[START OF Task inputs]

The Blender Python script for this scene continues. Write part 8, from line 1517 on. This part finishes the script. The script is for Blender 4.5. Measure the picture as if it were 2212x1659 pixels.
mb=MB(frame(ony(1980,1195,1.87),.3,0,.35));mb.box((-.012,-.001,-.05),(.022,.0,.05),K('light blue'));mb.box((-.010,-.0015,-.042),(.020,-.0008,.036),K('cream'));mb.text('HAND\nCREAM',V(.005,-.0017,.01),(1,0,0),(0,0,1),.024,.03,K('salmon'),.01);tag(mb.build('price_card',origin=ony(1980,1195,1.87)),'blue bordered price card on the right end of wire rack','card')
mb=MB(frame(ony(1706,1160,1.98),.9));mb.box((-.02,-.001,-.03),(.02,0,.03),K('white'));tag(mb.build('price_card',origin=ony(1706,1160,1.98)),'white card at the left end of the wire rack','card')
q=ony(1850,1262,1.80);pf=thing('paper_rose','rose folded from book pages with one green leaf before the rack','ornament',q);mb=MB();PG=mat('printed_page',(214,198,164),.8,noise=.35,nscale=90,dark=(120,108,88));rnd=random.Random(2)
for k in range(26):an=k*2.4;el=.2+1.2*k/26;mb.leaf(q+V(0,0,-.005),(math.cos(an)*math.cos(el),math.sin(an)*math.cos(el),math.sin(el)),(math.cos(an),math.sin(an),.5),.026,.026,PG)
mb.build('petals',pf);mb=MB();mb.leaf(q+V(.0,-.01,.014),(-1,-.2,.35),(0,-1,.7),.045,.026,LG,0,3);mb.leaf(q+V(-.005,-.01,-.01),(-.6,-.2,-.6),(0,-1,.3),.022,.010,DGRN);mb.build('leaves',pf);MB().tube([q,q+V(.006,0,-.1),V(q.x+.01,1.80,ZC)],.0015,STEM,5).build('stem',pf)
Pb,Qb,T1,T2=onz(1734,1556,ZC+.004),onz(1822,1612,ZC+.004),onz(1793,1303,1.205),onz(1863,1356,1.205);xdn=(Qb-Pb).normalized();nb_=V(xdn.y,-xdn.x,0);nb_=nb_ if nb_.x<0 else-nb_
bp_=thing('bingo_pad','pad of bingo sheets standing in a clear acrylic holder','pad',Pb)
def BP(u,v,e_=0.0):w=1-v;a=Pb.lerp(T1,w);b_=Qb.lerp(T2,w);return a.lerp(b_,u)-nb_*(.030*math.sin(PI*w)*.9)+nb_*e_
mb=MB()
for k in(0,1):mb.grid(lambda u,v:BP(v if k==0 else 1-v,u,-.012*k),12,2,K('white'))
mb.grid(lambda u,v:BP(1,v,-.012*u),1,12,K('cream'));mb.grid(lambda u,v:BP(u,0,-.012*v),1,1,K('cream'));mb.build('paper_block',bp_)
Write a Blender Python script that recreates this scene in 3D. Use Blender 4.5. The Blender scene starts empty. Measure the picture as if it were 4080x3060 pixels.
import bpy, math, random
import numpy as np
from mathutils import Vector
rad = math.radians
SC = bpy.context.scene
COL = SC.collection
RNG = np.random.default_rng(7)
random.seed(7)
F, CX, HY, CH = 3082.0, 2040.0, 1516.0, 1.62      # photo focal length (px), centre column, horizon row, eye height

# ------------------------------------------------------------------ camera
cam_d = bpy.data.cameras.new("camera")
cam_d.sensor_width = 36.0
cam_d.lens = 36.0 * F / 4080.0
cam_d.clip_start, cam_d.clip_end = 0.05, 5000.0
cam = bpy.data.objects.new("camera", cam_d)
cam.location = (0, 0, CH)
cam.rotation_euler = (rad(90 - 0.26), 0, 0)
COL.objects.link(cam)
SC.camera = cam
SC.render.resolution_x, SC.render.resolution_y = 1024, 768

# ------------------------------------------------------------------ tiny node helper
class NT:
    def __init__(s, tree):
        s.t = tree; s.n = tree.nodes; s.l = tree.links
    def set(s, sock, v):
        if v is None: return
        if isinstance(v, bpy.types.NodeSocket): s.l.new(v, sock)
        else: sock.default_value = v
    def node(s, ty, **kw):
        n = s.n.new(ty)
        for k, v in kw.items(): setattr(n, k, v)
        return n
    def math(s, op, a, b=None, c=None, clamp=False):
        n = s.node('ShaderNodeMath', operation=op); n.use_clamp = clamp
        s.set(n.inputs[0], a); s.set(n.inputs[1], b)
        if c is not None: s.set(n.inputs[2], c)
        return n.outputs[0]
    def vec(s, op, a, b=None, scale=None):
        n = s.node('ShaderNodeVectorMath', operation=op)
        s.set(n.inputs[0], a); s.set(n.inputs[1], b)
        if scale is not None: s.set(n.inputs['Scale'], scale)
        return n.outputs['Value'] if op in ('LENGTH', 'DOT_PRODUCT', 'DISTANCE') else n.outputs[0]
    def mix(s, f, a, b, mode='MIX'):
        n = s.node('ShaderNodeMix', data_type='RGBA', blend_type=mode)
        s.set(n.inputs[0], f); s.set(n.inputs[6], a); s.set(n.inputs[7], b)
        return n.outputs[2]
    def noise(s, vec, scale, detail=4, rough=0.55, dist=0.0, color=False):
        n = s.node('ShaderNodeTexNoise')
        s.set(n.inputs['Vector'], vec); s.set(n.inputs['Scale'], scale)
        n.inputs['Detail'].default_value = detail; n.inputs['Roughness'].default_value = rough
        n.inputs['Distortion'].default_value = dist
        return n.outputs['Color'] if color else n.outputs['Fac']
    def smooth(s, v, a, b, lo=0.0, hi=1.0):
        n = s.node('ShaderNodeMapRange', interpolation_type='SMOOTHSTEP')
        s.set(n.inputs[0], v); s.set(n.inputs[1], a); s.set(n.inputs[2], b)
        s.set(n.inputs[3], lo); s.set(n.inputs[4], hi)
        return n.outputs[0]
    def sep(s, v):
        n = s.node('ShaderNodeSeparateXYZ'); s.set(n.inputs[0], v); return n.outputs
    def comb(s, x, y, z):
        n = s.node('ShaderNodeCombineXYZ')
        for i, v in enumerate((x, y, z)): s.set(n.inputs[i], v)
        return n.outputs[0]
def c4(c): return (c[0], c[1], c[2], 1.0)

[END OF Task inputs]

Set problem: Write out all of the records once more, exactly.

Full response:
The Blender Python script for this scene continues. Write part 8, from line 1517 on. This part finishes the script. The script is for Blender 4.5. Measure the picture as if it were 2212x1659 pixels.
mb=MB(frame(ony(1980,1195,1.87),.3,0,.35));mb.box((-.012,-.001,-.05),(.022,.0,.05),K('light blue'));mb.box((-.010,-.0015,-.042),(.020,-.0008,.036),K('cream'));mb.text('HAND\nCREAM',V(.005,-.0017,.01),(1,0,0),(0,0,1),.024,.03,K('salmon'),.01);tag(mb.build('price_card',origin=ony(1980,1195,1.87)),'blue bordered price card on the right end of wire rack','card')
mb=MB(frame(ony(1706,1160,1.98),.9));mb.box((-.02,-.001,-.03),(.02,0,.03),K('white'));tag(mb.build('price_card',origin=ony(1706,1160,1.98)),'white card at the left end of the wire rack','card')
q=ony(1850,1262,1.80);pf=thing('paper_rose','rose folded from book pages with one green leaf before the rack','ornament',q);mb=MB();PG=mat('printed_page',(214,198,164),.8,noise=.35,nscale=90,dark=(120,108,88));rnd=random.Random(2)
for k in range(26):an=k*2.4;el=.2+1.2*k/26;mb.leaf(q+V(0,0,-.005),(math.cos(an)*math.cos(el),math.sin(an)*math.cos(el),math.sin(el)),(math.cos(an),math.sin(an),.5),.026,.026,PG)
mb.build('petals',pf);mb=MB();mb.leaf(q+V(.0,-.01,.014),(-1,-.2,.35),(0,-1,.7),.045,.026,LG,0,3);mb.leaf(q+V(-.005,-.01,-.01),(-.6,-.2,-.6),(0,-1,.3),.022,.010,DGRN);mb.build('leaves',pf);MB().tube([q,q+V(.006,0,-.1),V(q.x+.01,1.80,ZC)],.0015,STEM,5).build('stem',pf)
Pb,Qb,T1,T2=onz(1734,1556,ZC+.004),onz(1822,1612,ZC+.004),onz(1793,1303,1.205),onz(1863,1356,1.205);xdn=(Qb-Pb).normalized();nb_=V(xdn.y,-xdn.x,0);nb_=nb_ if nb_.x<0 else-nb_
bp_=thing('bingo_pad','pad of bingo sheets standing in a clear acrylic holder','pad',Pb)
def BP(u,v,e_=0.0):w=1-v;a=Pb.lerp(T1,w);b_=Qb.lerp(T2,w);return a.lerp(b_,u)-nb_*(.030*math.sin(PI*w)*.9)+nb_*e_
mb=MB()
for k in(0,1):mb.grid(lambda u,v:BP(v if k==0 else 1-v,u,-.012*k),12,2,K('white'))
mb.grid(lambda u,v:BP(1,v,-.012*u),1,12,K('cream'));mb.grid(lambda u,v:BP(u,0,-.012*v),1,1,K('cream'));mb.build('paper_block',bp_)
Write a Blender Python script that recreates this scene in 3D. Use Blender 4.5. The Blender scene starts empty. Measure the picture as if it were 4080x3060 pixels.
import bpy, math, random
import numpy as np
from mathutils import Vector
rad = math.radians
SC = bpy.context.scene
COL = SC.collection
RNG = np.random.default_rng(7)
random.seed(7)
F, CX, HY, CH = 3082.0, 2040.0, 1516.0, 1.62      # photo focal length (px), centre column, horizon row, eye height

# ------------------------------------------------------------------ camera
cam_d = bpy.data.cameras.new("camera")
cam_d.sensor_width = 36.0
cam_d.lens = 36.0 * F / 4080.0
cam_d.clip_start, cam_d.clip_end = 0.05, 5000.0
cam = bpy.data.objects.new("camera", cam_d)
cam.location = (0, 0, CH)
cam.rotation_euler = (rad(90 - 0.26), 0, 0)
COL.objects.link(cam)
SC.camera = cam
SC.render.resolution_x, SC.render.resolution_y = 1024, 768

# ------------------------------------------------------------------ tiny node helper
class NT:
    def __init__(s, tree):
        s.t = tree; s.n = tree.nodes; s.l = tree.links
    def set(s, sock, v):
        if v is None: return
        if isinstance(v, bpy.types.NodeSocket): s.l.new(v, sock)
        else: sock.default_value = v
    def node(s, ty, **kw):
        n = s.n.new(ty)
        for k, v in kw.items(): setattr(n, k, v)
        return n
    def math(s, op, a, b=None, c=None, clamp=False):
        n = s.node('ShaderNodeMath', operation=op); n.use_clamp = clamp
        s.set(n.inputs[0], a); s.set(n.inputs[1], b)
        if c is not None: s.set(n.inputs[2], c)
        return n.outputs[0]
    def vec(s, op, a, b=None, scale=None):
        n = s.node('ShaderNodeVectorMath', operation=op)
        s.set(n.inputs[0], a); s.set(n.inputs[1], b)
        if scale is not None: s.set(n.inputs['Scale'], scale)
        return n.outputs['Value'] if op in ('LENGTH', 'DOT_PRODUCT', 'DISTANCE') else n.outputs[0]
    def mix(s, f, a, b, mode='MIX'):
        n = s.node('ShaderNodeMix', data_type='RGBA', blend_type=mode)
        s.set(n.inputs[0], f); s.set(n.inputs[6], a); s.set(n.inputs[7], b)
        return n.outputs[2]
    def noise(s, vec, scale, detail=4, rough=0.55, dist=0.0, color=False):
        n = s.node('ShaderNodeTexNoise')
        s.set(n.inputs['Vector'], vec); s.set(n.inputs['Scale'], scale)
        n.inputs['Detail'].default_value = detail; n.inputs['Roughness'].default_value = rough
        n.inputs['Distortion'].default_value = dist
        return n.outputs['Color'] if color else n.outputs['Fac']
    def smooth(s, v, a, b, lo=0.0, hi=1.0):
        n = s.node('ShaderNodeMapRange', interpolation_type='SMOOTHSTEP')
        s.set(n.inputs[0], v); s.set(n.inputs[1], a); s.set(n.inputs[2], b)
        s.set(n.inputs[3], lo); s.set(n.inputs[4], hi)
        return n.outputs[0]
    def sep(s, v):
        n = s.node('ShaderNodeSeparateXYZ'); s.set(n.inputs[0], v); return n.outputs
    def comb(s, x, y, z):
        n = s.node('ShaderNodeCombineXYZ')
        for i, v in enumerate((x, y, z)): s.set(n.inputs[i], v)
        return n.outputs[0]
def c4(c): return (c[0], c[1], c[2], 1.0)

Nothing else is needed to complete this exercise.